DATA IN THIS EXERCISE ▸
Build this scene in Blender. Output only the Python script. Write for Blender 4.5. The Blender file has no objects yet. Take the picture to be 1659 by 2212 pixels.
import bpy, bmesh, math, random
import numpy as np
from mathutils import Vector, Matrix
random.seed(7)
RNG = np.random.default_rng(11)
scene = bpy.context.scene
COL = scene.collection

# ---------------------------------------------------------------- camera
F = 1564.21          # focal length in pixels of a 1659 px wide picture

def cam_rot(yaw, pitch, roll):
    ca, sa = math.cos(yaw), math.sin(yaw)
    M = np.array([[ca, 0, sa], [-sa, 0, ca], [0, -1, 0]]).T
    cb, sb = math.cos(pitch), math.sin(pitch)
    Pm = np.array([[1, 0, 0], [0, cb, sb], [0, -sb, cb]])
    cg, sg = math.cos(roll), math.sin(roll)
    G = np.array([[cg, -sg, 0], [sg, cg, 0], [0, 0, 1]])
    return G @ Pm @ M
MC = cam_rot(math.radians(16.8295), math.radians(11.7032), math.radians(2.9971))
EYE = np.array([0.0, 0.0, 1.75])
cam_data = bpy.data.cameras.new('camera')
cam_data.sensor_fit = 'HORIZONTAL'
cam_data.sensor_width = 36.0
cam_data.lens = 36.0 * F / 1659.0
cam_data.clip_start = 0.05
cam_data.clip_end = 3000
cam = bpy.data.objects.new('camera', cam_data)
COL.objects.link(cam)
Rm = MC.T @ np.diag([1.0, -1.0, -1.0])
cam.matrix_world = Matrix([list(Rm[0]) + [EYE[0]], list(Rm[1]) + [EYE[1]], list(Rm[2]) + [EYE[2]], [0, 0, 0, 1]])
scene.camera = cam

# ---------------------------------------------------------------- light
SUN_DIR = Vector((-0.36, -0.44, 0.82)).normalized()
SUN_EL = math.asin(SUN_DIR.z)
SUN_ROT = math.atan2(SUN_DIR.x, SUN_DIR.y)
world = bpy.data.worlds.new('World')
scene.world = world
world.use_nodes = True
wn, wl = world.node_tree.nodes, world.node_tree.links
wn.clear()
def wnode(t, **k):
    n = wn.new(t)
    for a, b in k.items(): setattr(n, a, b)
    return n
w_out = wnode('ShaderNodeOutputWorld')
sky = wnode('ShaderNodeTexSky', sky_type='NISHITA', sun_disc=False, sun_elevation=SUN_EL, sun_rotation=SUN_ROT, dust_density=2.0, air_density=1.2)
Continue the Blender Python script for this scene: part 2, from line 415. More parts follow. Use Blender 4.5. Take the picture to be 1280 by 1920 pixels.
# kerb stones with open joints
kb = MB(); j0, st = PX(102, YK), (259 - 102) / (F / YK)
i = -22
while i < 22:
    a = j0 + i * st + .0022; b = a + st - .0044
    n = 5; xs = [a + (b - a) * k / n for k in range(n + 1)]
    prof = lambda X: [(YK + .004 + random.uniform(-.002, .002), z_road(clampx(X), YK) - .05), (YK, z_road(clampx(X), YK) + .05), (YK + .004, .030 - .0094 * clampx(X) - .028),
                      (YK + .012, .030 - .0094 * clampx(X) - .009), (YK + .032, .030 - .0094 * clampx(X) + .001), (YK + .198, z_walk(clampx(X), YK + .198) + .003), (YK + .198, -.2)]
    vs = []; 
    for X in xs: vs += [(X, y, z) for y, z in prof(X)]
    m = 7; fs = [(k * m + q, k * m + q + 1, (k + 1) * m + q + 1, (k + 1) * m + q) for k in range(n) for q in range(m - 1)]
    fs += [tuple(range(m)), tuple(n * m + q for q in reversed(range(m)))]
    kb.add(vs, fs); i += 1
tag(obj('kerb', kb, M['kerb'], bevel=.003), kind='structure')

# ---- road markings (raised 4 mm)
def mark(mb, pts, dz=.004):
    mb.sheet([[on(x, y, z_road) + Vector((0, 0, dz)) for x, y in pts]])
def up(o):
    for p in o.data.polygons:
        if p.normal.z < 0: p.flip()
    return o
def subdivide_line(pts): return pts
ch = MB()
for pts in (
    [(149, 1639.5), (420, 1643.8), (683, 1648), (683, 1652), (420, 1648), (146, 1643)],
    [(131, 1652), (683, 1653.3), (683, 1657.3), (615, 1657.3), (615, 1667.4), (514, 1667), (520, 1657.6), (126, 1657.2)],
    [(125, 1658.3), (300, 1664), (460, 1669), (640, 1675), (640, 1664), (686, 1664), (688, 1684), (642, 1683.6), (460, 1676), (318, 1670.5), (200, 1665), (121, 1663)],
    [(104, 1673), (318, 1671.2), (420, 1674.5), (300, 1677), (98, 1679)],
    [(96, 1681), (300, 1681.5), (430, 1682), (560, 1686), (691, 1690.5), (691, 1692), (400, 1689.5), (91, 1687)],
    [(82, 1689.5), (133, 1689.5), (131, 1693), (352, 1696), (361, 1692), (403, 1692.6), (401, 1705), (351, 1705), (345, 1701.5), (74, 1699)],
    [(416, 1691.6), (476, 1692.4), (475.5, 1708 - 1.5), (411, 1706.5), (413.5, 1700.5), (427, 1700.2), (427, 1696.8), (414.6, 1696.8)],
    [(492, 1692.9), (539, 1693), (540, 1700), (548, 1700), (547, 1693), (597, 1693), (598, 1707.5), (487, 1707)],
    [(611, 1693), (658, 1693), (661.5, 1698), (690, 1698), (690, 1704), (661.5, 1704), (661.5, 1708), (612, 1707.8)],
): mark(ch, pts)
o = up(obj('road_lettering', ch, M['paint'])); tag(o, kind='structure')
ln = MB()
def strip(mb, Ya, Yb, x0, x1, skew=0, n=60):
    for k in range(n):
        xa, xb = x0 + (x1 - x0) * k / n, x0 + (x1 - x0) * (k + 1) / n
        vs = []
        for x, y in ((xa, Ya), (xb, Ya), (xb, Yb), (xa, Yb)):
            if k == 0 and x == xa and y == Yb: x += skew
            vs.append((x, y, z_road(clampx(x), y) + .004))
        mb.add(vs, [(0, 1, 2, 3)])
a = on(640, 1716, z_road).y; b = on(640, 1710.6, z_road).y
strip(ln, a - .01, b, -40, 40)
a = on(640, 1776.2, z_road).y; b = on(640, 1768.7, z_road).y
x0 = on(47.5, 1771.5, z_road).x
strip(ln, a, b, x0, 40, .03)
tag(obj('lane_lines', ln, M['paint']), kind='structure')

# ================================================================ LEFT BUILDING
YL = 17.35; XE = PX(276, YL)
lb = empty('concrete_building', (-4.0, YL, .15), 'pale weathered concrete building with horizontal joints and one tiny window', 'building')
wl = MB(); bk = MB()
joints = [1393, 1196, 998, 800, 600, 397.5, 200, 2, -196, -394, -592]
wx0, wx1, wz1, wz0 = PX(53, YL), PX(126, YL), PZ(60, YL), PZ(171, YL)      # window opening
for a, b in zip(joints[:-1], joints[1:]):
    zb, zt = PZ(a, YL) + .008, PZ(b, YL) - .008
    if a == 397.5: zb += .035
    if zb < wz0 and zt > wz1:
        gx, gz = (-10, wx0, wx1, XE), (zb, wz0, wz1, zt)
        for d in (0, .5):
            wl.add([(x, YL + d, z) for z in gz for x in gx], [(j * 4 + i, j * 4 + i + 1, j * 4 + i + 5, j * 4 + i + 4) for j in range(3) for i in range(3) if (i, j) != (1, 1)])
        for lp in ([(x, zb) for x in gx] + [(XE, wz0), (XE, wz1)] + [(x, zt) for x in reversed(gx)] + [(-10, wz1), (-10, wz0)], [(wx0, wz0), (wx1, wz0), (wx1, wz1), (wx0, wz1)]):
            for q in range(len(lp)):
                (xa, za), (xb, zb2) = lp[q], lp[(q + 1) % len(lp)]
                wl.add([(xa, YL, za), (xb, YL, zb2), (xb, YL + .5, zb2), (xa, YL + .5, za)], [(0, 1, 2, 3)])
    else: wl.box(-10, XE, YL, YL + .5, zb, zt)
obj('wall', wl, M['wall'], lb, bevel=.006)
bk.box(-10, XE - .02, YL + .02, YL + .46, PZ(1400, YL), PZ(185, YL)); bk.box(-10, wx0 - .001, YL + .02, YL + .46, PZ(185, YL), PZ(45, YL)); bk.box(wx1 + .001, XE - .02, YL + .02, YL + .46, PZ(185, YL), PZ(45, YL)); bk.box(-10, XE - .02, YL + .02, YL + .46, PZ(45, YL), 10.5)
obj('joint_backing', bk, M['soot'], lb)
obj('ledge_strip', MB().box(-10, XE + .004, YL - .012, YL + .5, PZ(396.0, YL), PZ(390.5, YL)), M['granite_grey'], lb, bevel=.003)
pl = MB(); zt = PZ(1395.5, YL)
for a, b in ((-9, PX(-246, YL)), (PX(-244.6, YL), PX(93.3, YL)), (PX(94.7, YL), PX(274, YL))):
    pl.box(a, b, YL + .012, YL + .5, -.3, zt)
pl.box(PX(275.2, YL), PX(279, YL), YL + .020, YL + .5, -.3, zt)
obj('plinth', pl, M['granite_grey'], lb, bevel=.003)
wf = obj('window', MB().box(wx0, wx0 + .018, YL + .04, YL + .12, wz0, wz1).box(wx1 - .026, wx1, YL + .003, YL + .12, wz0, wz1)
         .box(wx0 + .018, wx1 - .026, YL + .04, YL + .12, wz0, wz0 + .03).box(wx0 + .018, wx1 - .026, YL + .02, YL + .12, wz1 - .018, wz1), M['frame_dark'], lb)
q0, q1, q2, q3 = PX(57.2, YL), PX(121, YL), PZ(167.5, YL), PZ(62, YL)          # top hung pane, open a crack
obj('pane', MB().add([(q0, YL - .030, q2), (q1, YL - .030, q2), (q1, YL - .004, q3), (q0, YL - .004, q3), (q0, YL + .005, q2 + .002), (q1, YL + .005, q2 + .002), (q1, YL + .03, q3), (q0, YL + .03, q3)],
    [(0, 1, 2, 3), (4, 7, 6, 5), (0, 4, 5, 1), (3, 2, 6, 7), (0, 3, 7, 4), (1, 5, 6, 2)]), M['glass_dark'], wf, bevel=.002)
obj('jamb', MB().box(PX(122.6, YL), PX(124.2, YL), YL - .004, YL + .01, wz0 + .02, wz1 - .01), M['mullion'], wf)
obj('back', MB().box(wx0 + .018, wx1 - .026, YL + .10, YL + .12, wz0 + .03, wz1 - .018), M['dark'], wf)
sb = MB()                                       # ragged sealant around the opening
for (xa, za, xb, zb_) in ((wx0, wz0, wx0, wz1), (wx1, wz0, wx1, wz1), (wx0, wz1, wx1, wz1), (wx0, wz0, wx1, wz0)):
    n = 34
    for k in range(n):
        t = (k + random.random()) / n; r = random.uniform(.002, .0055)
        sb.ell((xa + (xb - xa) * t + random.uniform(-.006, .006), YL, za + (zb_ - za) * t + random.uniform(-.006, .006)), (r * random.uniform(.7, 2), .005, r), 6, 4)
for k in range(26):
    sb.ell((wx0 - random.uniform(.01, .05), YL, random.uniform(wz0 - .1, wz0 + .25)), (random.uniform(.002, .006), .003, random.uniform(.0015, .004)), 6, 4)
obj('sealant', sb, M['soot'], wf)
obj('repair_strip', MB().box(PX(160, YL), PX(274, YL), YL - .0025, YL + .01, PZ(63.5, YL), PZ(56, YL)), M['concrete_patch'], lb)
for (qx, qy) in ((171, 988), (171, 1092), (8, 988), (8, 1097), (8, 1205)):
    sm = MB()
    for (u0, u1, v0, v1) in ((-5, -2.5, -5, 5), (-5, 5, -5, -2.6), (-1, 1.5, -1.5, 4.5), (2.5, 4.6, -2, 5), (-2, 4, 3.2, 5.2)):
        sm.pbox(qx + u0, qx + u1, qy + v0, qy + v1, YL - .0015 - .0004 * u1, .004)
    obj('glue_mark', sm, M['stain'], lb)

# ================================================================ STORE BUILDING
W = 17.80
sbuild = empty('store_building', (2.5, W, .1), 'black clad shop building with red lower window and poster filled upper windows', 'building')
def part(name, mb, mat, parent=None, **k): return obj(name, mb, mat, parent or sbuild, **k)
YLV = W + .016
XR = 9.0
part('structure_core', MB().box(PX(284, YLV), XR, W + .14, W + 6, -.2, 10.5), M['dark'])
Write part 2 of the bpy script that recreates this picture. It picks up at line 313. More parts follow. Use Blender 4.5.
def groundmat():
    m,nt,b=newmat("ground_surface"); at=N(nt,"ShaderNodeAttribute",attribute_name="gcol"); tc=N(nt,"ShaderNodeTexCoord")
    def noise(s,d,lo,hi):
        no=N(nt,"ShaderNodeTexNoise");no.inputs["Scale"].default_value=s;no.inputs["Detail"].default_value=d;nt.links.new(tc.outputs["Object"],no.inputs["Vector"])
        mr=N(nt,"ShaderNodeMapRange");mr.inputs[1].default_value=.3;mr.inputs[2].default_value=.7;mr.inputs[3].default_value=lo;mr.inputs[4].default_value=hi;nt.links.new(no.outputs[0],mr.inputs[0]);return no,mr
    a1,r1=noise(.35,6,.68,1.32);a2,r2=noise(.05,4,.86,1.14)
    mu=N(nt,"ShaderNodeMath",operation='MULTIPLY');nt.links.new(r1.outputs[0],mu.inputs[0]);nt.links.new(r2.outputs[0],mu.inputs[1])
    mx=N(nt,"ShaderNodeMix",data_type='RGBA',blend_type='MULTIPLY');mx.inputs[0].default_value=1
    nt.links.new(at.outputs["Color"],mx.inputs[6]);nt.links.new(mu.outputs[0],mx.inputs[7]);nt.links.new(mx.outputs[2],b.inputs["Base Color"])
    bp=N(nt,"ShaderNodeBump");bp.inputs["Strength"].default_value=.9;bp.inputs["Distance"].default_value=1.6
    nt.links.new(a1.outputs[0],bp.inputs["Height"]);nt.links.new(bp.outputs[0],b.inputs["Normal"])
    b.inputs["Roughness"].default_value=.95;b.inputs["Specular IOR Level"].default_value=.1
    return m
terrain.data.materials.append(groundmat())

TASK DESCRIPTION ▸
Print the material above verbatim, first line through the line containing "scene.camera = cam", both included.

SOLUTION TO THE PROBLEM ▸
Build this scene in Blender. Output only the Python script. Write for Blender 4.5. The Blender file has no objects yet. Take the picture to be 1659 by 2212 pixels.
import bpy, bmesh, math, random
import numpy as np
from mathutils import Vector, Matrix
random.seed(7)
RNG = np.random.default_rng(11)
scene = bpy.context.scene
COL = scene.collection

# ---------------------------------------------------------------- camera
F = 1564.21          # focal length in pixels of a 1659 px wide picture

def cam_rot(yaw, pitch, roll):
    ca, sa = math.cos(yaw), math.sin(yaw)
    M = np.array([[ca, 0, sa], [-sa, 0, ca], [0, -1, 0]]).T
    cb, sb = math.cos(pitch), math.sin(pitch)
    Pm = np.array([[1, 0, 0], [0, cb, sb], [0, -sb, cb]])
    cg, sg = math.cos(roll), math.sin(roll)
    G = np.array([[cg, -sg, 0], [sg, cg, 0], [0, 0, 1]])
    return G @ Pm @ M
MC = cam_rot(math.radians(16.8295), math.radians(11.7032), math.radians(2.9971))
EYE = np.array([0.0, 0.0, 1.75])
cam_data = bpy.data.cameras.new('camera')
cam_data.sensor_fit = 'HORIZONTAL'
cam_data.sensor_width = 36.0
cam_data.lens = 36.0 * F / 1659.0
cam_data.clip_start = 0.05
cam_data.clip_end = 3000
cam = bpy.data.objects.new('camera', cam_data)
COL.objects.link(cam)
Rm = MC.T @ np.diag([1.0, -1.0, -1.0])
cam.matrix_world = Matrix([list(Rm[0]) + [EYE[0]], list(Rm[1]) + [EYE[1]], list(Rm[2]) + [EYE[2]], [0, 0, 0, 1]])
scene.camera = cam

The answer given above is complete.